06 / 06 / 2024

Ballets, Pushkin-Style

The birth anniversary of the great poet Alexander Pushkin is a monumental occasion for the entirety of Russian culture. This year’s celebration on 6 June is particularly special, as the legendary Pushkin was born exactly 225 years ago. It may not be a round date, but it just means the festivities will be full of warmth rather than stiff pomp and overblown speeches. You cannot help but recall how playwright Alexander Ostrovsky referred to Pushkin’s birthday as a grand holiday in our streets.

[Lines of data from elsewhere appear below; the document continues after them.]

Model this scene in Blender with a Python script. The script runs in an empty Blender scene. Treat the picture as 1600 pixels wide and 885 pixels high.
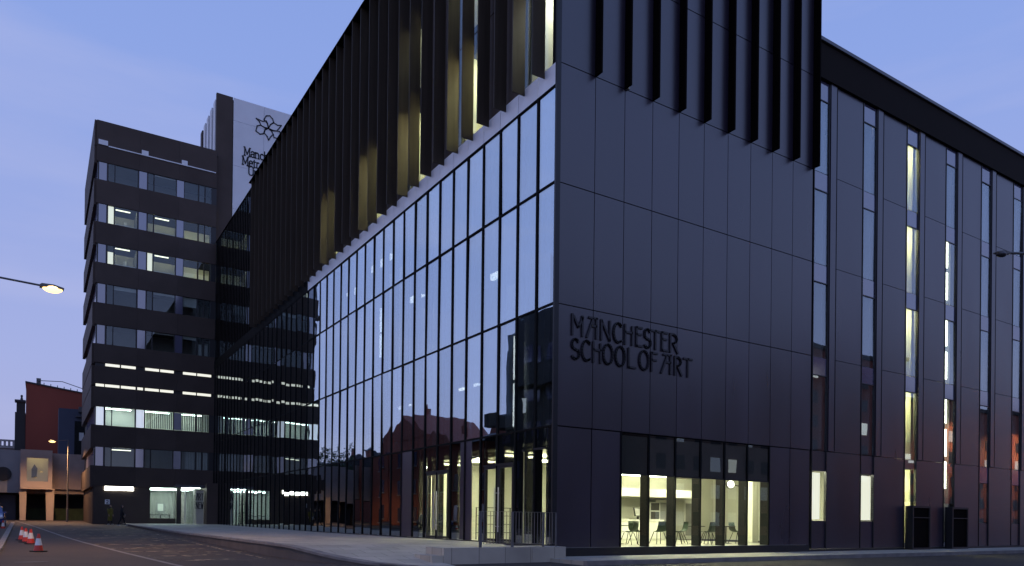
import bpy, bmesh, math, random
from mathutils import Matrix, Vector
random.seed(7)
R = math.radians
sc = bpy.context.scene
COL = sc.collection

# ------------------------------------------------------------------ camera
cam_d = bpy.data.cameras.new('camera'); cam = bpy.data.objects.new('camera', cam_d); COL.objects.link(cam)
YAW, PIT, ROL = 0.5679, 0.0041, 0.0111
F = Vector((math.sin(YAW)*math.cos(PIT), math.cos(YAW)*math.cos(PIT), math.sin(PIT)))
Rr = Vector((math.cos(YAW), -math.sin(YAW), 0)); U = Rr.cross(F)
R2 = Rr*math.cos(ROL) + U*math.sin(ROL); U2 = U*math.cos(ROL) - Rr*math.sin(ROL)
M = Matrix((R2, U2, -F)).transposed().to_4x4(); M.translation = Vector((-13.958, -19.443, 1.15))
cam.matrix_world = M
cam_d.sensor_width = 36; cam_d.sensor_fit = 'HORIZONTAL'
cam_d.lens = 1159.39/1600*36; cam_d.shift_y = (809.525-442.5)/1600
cam_d.clip_start = 0.1; cam_d.clip_end = 3000
sc.camera = cam

# ------------------------------------------------------------------ sky and sun (dusk)
SUN_EL, SUN_ROT = R(1.5), R(-75)          # low, over the street side of the school
w = bpy.data.worlds.new('World'); sc.world = w; w.use_nodes = True
nt = w.node_tree; nt.nodes.clear()
sky = nt.nodes.new('ShaderNodeTexSky'); sky.sky_type = 'NISHITA'; sky.sun_disc = False
sky.sun_elevation = SUN_EL; sky.sun_rotation = SUN_ROT
sky.air_density = 1.0; sky.dust_density = 0.3; sky.ozone_density = 4.0
# dusk wash: lavender near the horizon to blue overhead, laid over the physical sky
tc = nt.nodes.new('ShaderNodeTexCoord'); sep = nt.nodes.new('ShaderNodeSeparateXYZ')
nt.links.new(tc.outputs['Generated'], sep.inputs[0])
ramp = nt.nodes.new('ShaderNodeValToRGB'); nt.links.new(sep.outputs['Z'], ramp.inputs[0])
cr = ramp.color_ramp; cr.elements[0].position = 0.0; cr.elements[0].color = (0.42, 0.42, 0.66, 1)
cr.elements[1].position = 1.0; cr.elements[1].color = (0.16, 0.27, 0.66, 1)
e = cr.elements.new(0.18); e.color = (0.37, 0.42, 0.735, 1)
e = cr.elements.new(0.5); e.color = (0.265, 0.37, 0.76, 1)
bg1 = nt.nodes.new('ShaderNodeBackground'); bg1.inputs[1].default_value = 0.035
bg2 = nt.nodes.new('ShaderNodeBackground'); bg2.inputs[1].default_value = 1.0
# thin streaky cloud
mp = nt.nodes.new('ShaderNodeMapping'); mp.inputs['Scale'].default_value = (1.2, 1.2, 7.0)
nz = nt.nodes.new('ShaderNodeTexNoise'); nz.inputs['Scale'].default_value = 1.6; nz.inputs['Detail'].default_value = 5
nt.links.new(tc.outputs['Generated'], mp.inputs[0]); nt.links.new(mp.outputs[0], nz.inputs['Vector'])
cl = nt.nodes.new('ShaderNodeMapRange'); cl.inputs[1].default_value = 0.5; cl.inputs[2].default_value = 0.75
cl.inputs[3].default_value = 0.0; cl.inputs[4].default_value = 0.34
nt.links.new(nz.outputs['Fac'], cl.inputs[0])
mxc = nt.nodes.new('ShaderNodeMixRGB'); mxc.inputs[2].default_value = (0.55, 0.55, 0.78, 1)
nt.links.new(cl.outputs[0], mxc.inputs[0]); nt.links.new(ramp.outputs[0], mxc.inputs[1])
nt.links.new(sky.outputs[0], bg1.inputs[0]); nt.links.new(mxc.outputs[0], bg2.inputs[0])
add = nt.nodes.new('ShaderNodeAddShader'); out = nt.nodes.new('ShaderNodeOutputWorld')
nt.links.new(bg1.outputs[0], add.inputs[0]); nt.links.new(bg2.outputs[0], add.inputs[1]); nt.links.new(add.outputs[0], out.inputs[0])
sd = bpy.data.lights.new('sun', 'SUN'); sd.energy = 0.06; sd.angle = R(12); sd.color = (1.0, 0.75, 0.7)
sun = bpy.data.objects.new('sun', sd); COL.objects.link(sun)
sdir = Vector((math.sin(-SUN_ROT)*-1*math.cos(SUN_EL), math.cos(SUN_ROT)*math.cos(SUN_EL), math.sin(R(4))))
sun.rotation_euler = (-sdir).to_track_quat('-Z', 'Y').to_euler()
vs = sc.view_settings; vs.view_transform = 'Standard'; vs.look = 'None'; vs.gamma = 1; vs.exposure = 0.0; vs.use_curve_mapping = False
sc.cycles.use_denoising = True
sc.cycles.max_bounces = 10; sc.cycles.diffuse_bounces = 3; sc.cycles.glossy_bounces = 5
sc.cycles.transparent_max_bounces = 24; sc.cycles.transmission_bounces = 6
sc.cycles.sample_clamp_indirect = 4.0; sc.cycles.caustics_reflective = False; sc.cycles.caustics_refractive = False

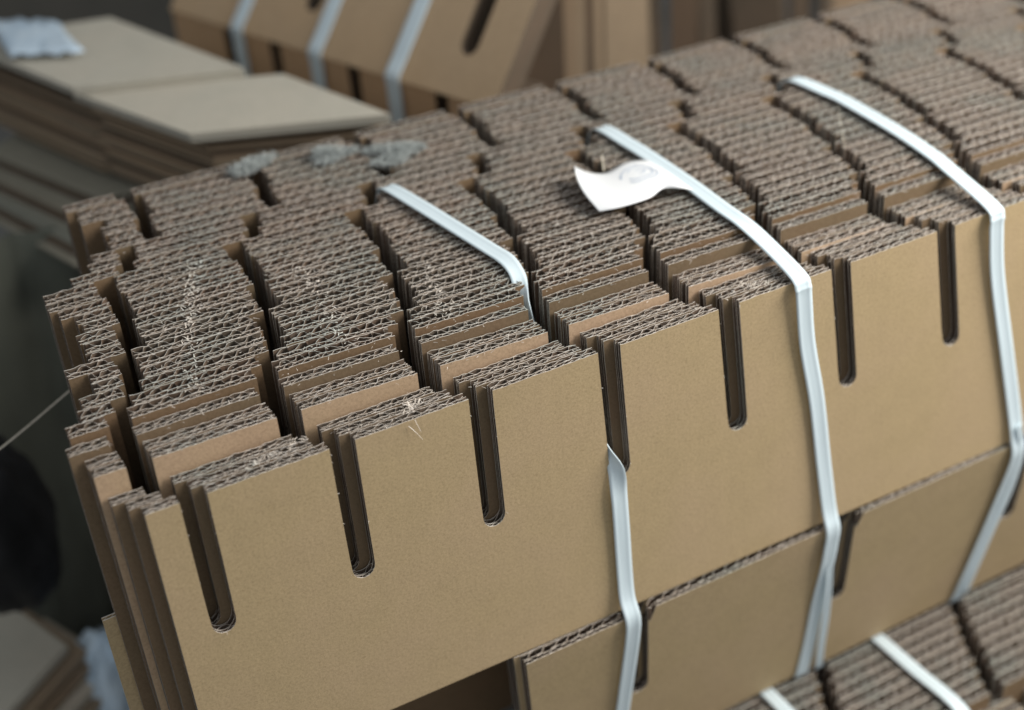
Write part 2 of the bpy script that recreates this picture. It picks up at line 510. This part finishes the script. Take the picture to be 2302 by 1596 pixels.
tail = mesh_obj('loose_tail', v, f, [M_TAG], None, s2, True)
tail['label'] = 'broad white film tail curled up at its tip with a faint embossed oval'
# emboss: two rings and a small hooked mark
def surf(u, w):
    fi = u * (len(U) - 1); i = min(int(fi), len(U) - 2); fr = fi - i
    return tailp(i, 0).lerp(tailp(i + 1, 0), fr).lerp(tailp(i, NV).lerp(tailp(i + 1, NV), fr), w) + Vector((0, 0, 0.018 * math.sin(math.pi * w) + 0.004))
def mark(name, path, wdt):
    vv = []; ff = []
    for k, (u, w_) in enumerate(path):
        a = Vector((*path[max(k - 1, 0)], 0)); b = Vector((*path[min(k + 1, len(path) - 1)], 0))
        d = (b - a).normalized(); nx, ny = -d.y, d.x
        for s in (-1, 1): vv.append(tuple(surf(u + nx * wdt * s, w_ + ny * wdt * s)))
    for k in range(len(path) - 1): ff.append((2 * k, 2 * k + 1, 2 * k + 3, 2 * k + 2))
    return vv, ff
av = []; af = []
for ru, rw, a0, a1 in ((.17, .23, .5, 6.1), (.125, .165, 0.2, 5.4), (.05, .06, 1.0, 5.2)):
    vv, ff = mark('m', [(.33 + ru * math.cos(a0 + (a1 - a0) * k / 40), .42 + rw * math.sin(a0 + (a1 - a0) * k / 40)) for k in range(41)], 0.0055)
    n0 = len(av); av += vv; af += [tuple(q + n0 for q in r) for r in ff]
mesh_obj('emboss_mark', av, af, [M_PRINT], None, None).name = 'emboss_mark'
em = D.objects['emboss_mark']; em.parent = s2
em['label'] = 'faint embossed oval on the loose strap tail'

# paper fibres torn up along the cut edges
def strands(name, items, material, parent):
    v = []; f = []
    for (p, d1, ln, wd, bend) in items:
        d = Vector(d1).normalized(); side = d.cross(Vector((0.3, -0.8, 0.5))).normalized() * wd
        n0 = len(v); N = 4
        p = Vector(p)
        for k in range(N + 1):
            t = k / N
            q = p + d * ln * t + Vector(bend) * t * t
            ww = side * (1 - 0.6 * t)
            v += [tuple(q - ww), tuple(q + ww)]
        for k in range(N): f.append((n0 + 2 * k, n0 + 2 * k + 1, n0 + 2 * k + 3, n0 + 2 * k + 2))
    o = mesh_obj(name, v, f, [material], None, parent)
    return o
rf = random.Random(77)
def top_z(x, y):
    if y < .29: return 0.0
    if y < .5: return max(.165 - .027 * x, .0)
    if y < .62: return .225 - .019 * x
    return .275 + .045 * (y - .6) - .022 * x
its = []
for k in range(3600):
    y = rf.uniform(0, 3.7) if rf.random() < .6 else rf.uniform(0, 1.2); x = rf.uniform(-.1, 9.6) + lerp_tab(SH, y)
    fr = (x - lerp_tab(SH, y) - .09 + .5) % 1.0 - .5
    if abs(fr) < .10: continue
    its.append(((x, y, top_z(x, y) - .006), (rf.uniform(-1, 1), rf.uniform(-1, 1), rf.uniform(-.1, .6)), rf.uniform(.012, .04), rf.uniform(.001, .0026), (rf.uniform(-.01, .01), rf.uniform(-.01, .01), rf.uniform(-.01, .005))))
for (cx, cy, ex, ey, n) in [(.35, .75, .9, 2.4, 150), (1.45, .7, 1.6, 1.9, 60), (2.2, .7, 2.4, 1.5, 60), (.5, .12, .9, .2, 60), (1.6, .1, 1.7, .18, 60), (4.3, .2, 4.5, .1, 50)]:
    for k in range(n):       # crushed crease lines full of pale crumbs
        t = rf.random()
        x = cx + (ex - cx) * t + rf.gauss(0, .035); y = cy + (ey - cy) * t + rf.gauss(0, .02)
        its.append(((x, y, top_z(x, y) + .002), (rf.uniform(-1, 1), rf.uniform(-1, 1), rf.uniform(0, .5)), rf.uniform(.015, .045), rf.uniform(.002, .005), (0, 0, -.005)))
for c in SLOTS[:8]:
    for k in range(12):
        side = rf.choice((-1, 1)); z = -rf.uniform(0.0, 1.0); x = c + side * .09
        if rf.random() < .35:
            a = rf.uniform(math.pi, 2 * math.pi); x = c + .09 * math.cos(a); z = -1.03 + .09 * math.sin(a)
        xx = x + max(0, -z) * max(0, (x - 2) * .036)
        its.append(((xx, rf.uniform(-.004, .02), z), (-side * rf.uniform(.2, 1), rf.uniform(-1, .2), rf.uniform(-1, 1)), rf.uniform(.005, .017), rf.uniform(.0012, .0026), (0, 0, -.004)))
fz = strands('paper_fibres', its, M_CUT, bale); fz['kind'] = 'stuff'
# long stray hairs and straws
ws = strands('straw', [((4.265, 2.02, .25), (.05, .3, 1), .14, .009, (0, 0, 0))], M_STRAW, None)
tag(ws, 'short pale straw standing up behind the curled white strap tail', 'straw')
ws = strands('straw', [((5.08, 2.0, .24), (.25, -1, .1), .20, .012, (0, 0, .01))], M_STRAW, None)
tag(ws, 'pale paper sliver lying in the gap right of the middle strap', 'paper sliver')
ws = strands('straw', [((6.178, 1.33, .17), (-.05, .35, 1), .36, .0035, (.02, 0, 0))], M_STRAW, None)
tag(ws, 'thin pale stalk standing up left of the right strap', 'straw')
strands('loose_fibre', [((1.55, -.012, -.03), (.5, -.25, -.6), .12, .0025, (0, 0, -.03)), ((1.60, -.012, .0), (.2, -.2, -.8), .10, .002, (0, 0, 0))], M_CUT, bale)

# grey lint caught on the back of the bale
def lint(name, c, r, n, label, turn=0.0):
    rr = random.Random(name + label)
    v = []; f = []
    ct, st_ = math.cos(turn), math.sin(turn)
    blobs = [(rr.gauss(0, .4), rr.gauss(0, .4), rr.uniform(.25, .6)) for _ in range(9)]
    for k in range(n):
        bx, by, br = rr.choice(blobs)
        a = rr.uniform(0, 6.28); q = rr.random() ** .5 * br
        lx, ly = (bx + q * math.cos(a)) * r[0], (by + q * math.sin(a)) * r[1]
        p = Vector((c[0] + lx * ct - ly * st_, c[1] + lx * st_ + ly * ct, c[2] + r[2] * min(.75, abs(rr.gauss(0, .45))) * math.exp(-(bx * bx + by * by))))
        d = Vector((rr.gauss(0, 1), rr.gauss(0, 1), rr.gauss(0, .35))).normalized()
        n0 = len(v)
        for s in range(6):
            wv = Vector((rr.gauss(0, 1), rr.gauss(0, 1), rr.gauss(0, 1))).normalized() * .0026
            v += [tuple(p - wv), tuple(p + wv)]
            d = (d + Vector((rr.gauss(0, .6), rr.gauss(0, .6), rr.gauss(0, .35)))).normalized()
            p = p + d * .011
            p.z = max(p.z, c[2] - .03)
        for s in range(5): f.append((n0 + 2 * s, n0 + 2 * s + 1, n0 + 2 * s + 3, n0 + 2 * s + 2))
    o = mesh_obj(name, v, f, [M_LINT], None, None)
    return tag(o, label, 'lint', 'tufts of grey lint')
lint('lint_tuft', (1.80, 3.64, .385), (.24, .10, .08), 2600, 'pale grey lint tuft at the back left corner of the bale', .3)
lint('lint_tuft', (2.42, 3.48, .365), (.20, .10, .10), 2400, 'rounded grey lint tuft, the middle one of three', -.2)
lint('lint_tuft', (2.98, 3.22, .345), (.32, .15, .07), 3600, 'widest grey lint tuft, spread above the top end of the left strap', -.5)

# ------------------------------------------------------------------ third bale, low in the foreground
b3 = thing('strapped_bale', (5.5, 0, -7), 'bale of cardboard at the lower right corner, lower than the others, with pale blue-white straps', 'cardboard bale')
y = -0.64; k = 0
TF3 = lambda a, b, c: (a, b, c)
while y < .60:
    sh = .47 * (y - .46) + rz.uniform(-.012, .012)
    board(b3, y, sh, lambda x, z0=rz.uniform(-.004, .004): -4.6 + z0, 2.38, 2.3, 9.6, [3.8, 5.44, 7.08, 8.72], .17, 1.1, 500 + k, TF3, WOB, k=1.2)
    y += STEP; k += 1
for q in range(3):
    board(b3, -.94 + q * STEP, -.25, lambda x, q=q: -4.78 - .0 * q, 2.2, 2.2, 9.4, [3.8, 5.44, 7.08, 8.72], .17, 1.1, 540 + q, TF3, WOB, face=M_KRAFT)
for xs in (4.78, 6.08):
    o = ribbon('strap', [(xs - .02, .60, -4.75, X), (xs - .01, .52, -4.60, X), (xs, .40, -4.565, X), (xs + .01, -.1, -4.565, X), (xs + .03, -.62, -4.565, X), (xs + .04, -.92, -4.745, X), (xs + .04, -.97, -4.82, X), (xs + .05, -.975, -5.6, X), (xs + .05, -.97, -6.8, X)], .13, b3, groove=.014)
# ------------------------------------------------------------------ plain sheets helper
def slab(name, quad, th, m, parent, bev=0.0):
    v = [q for q in quad] + [(q[0], q[1], q[2] - th) for q in quad]
    f = [(0, 1, 2, 3), (7, 6, 5, 4), (0, 4, 5, 1), (1, 5, 6, 2), (2, 6, 7, 3), (3, 7, 4, 0)]
    return mesh_obj(name, v, f, [m], None, parent)

def flat_stack(root, quad, n, th, m, jit, seed, drift=(0, 0)):
    rr = random.Random(seed)
    for k in range(n):
        dx = rr.uniform(-jit, jit) + drift[0] * k; dy = rr.uniform(-jit, jit) + drift[1] * k
        q = [(a + dx, b + dy, c - k * th * 1.3) for (a, b, c) in quad]
        slab('board_sheet', q, th, m if (n < 4 or k % 3) else M_DARK, root)

fs2 = thing('board_stack', (2.3, 6, -2), 'flat stack of pale grey-brown boards just behind the left half of the bale', 'board stack')
flat_stack(fs2, [(1.80, 5.60, 0), (3.55, 4.81, 0), (3.08, 6.5, 0), (1.11, 7.49, 0)], 2, .04, M_SHEET, .03, 3)
flat_stack(fs2, [(1.98, 5.70, -.09), (3.58, 4.93, -.09), (3.2, 6.6, -.09), (1.3, 7.5, -.09)], 16, .045, M_BROWN, .05, 8)
fs1 = thing('board_stack', (1.5, 8, -2), 'flat stack of grey boards at the upper left with a white sheet on top', 'board stack')
flat_stack(fs1, [(1.10, 7.34, .1), (2.73, 6.70, .1), (2.0, 9.3, .1), (.35, 9.75, .1)], 2, .04, M_SHEET, .03, 4)
flat_stack(fs1, [(1.25, 7.5, .01), (2.75, 6.9, .01), (2.0, 9.3, .01), (.5, 9.75, .01)], 17, .045, M_BROWN, .05, 5)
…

Perhaps one Pushkin’s most widely known creations, with countless adaptations for the stage, is The Queen of Spades. Its ballet version was included on the Yacobson Ballet Theatre’s playbill at the end of the last decade. The show was inspired by Pyotr Tchaikovsky’s music and brought to life by a passionate international production team. In his iteration of the ballet, the Argentina-based choreographer Iñaki Urlezaga livened up St. Petersburg’s ambience with the fervour and unabashed emotions of Latin America. His version of the protagonist, Hermann (spelled with two n’s, like in Pushkin’s text), has cast off the morose broodiness of his literary predecessor. Instead, he sweeps across the stage like pure energy incarnate. The production’s visual elements are the brain child of the legendary Italian set designer Ezio Frigerio. The plinths of giant black pillars reach high up towards the rigging system, and are moved around from scene to scene to transform the space on-stage. In turn, Franca Squarciapino crafted over 150 luxurious costumes for the ballet. While mostly historically accurate, they do require some suspension of disbelief, typical of theatre.
The Queen of Spades will be playing at Alexandrinsky Theatre on 26 and 27 July. The ballet is part of our Gold Collection annual festival.